Nina Lerman
-
Maxey Hall 219
-
509-527-5888
PhD University of Pennsylvania, 1993
MA University of Pennsylvania, 1988
AB Bryn Mawr College, 1983
Nina Lerman teaches courses about empires and encounters in North American "colonial" history, about 19th-century US history, and about social, cultural, and material histories of the US -- including gender history, race and migration history, and histories of people interacting with their physical surroundings (nature, built environment, infrastructure, ordinary "stuff"). Her research engages, most centrally, the interplay of knowledge about things, and expectations and opportunities for people. She asks not only how people learn about technologies, but who gets to learn how to do what, and what it means in a particular historical context to know (or not know) how to sew, operate a steam engine, bind a book, design a generator, cook on a stove, program a computer. These are questions about ideology and access as well as about materialities and processes, so they connect histories of technology, labor, gender, race, class, education, and more in ways that often reframe our habitual categories of thinking. Her current projects, most often cast under the rubric "Children of Progress," focus on apprenticeship and education in the long process of industrialization in the US.

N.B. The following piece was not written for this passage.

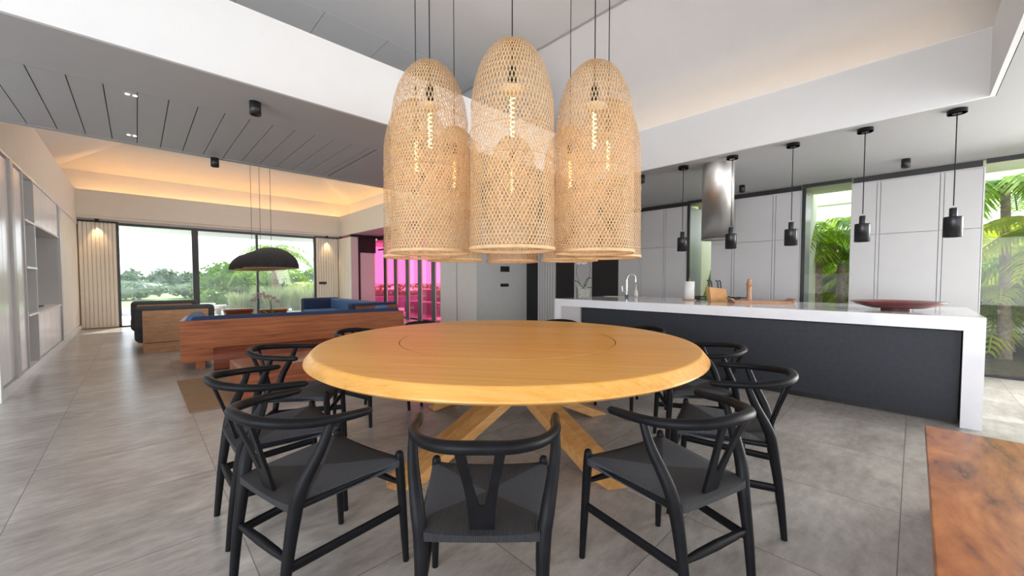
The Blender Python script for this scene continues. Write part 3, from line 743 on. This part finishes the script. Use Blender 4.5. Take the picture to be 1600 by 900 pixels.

Professor Lerman was awarded Whitman College's George Ball Award for Excellence in Advising (2004), and with Drew Shoals '05 was awarded the Adam Dublin award for the Study of Global Multiculturalism (2005). From 2013-2015 she was on leave from Whitman, helping to launch Director Dagmar Schäfer's department "Artifacts, Action, and Knowledge" at the Max Planck Institute for the History of Science in Berlin, Germany.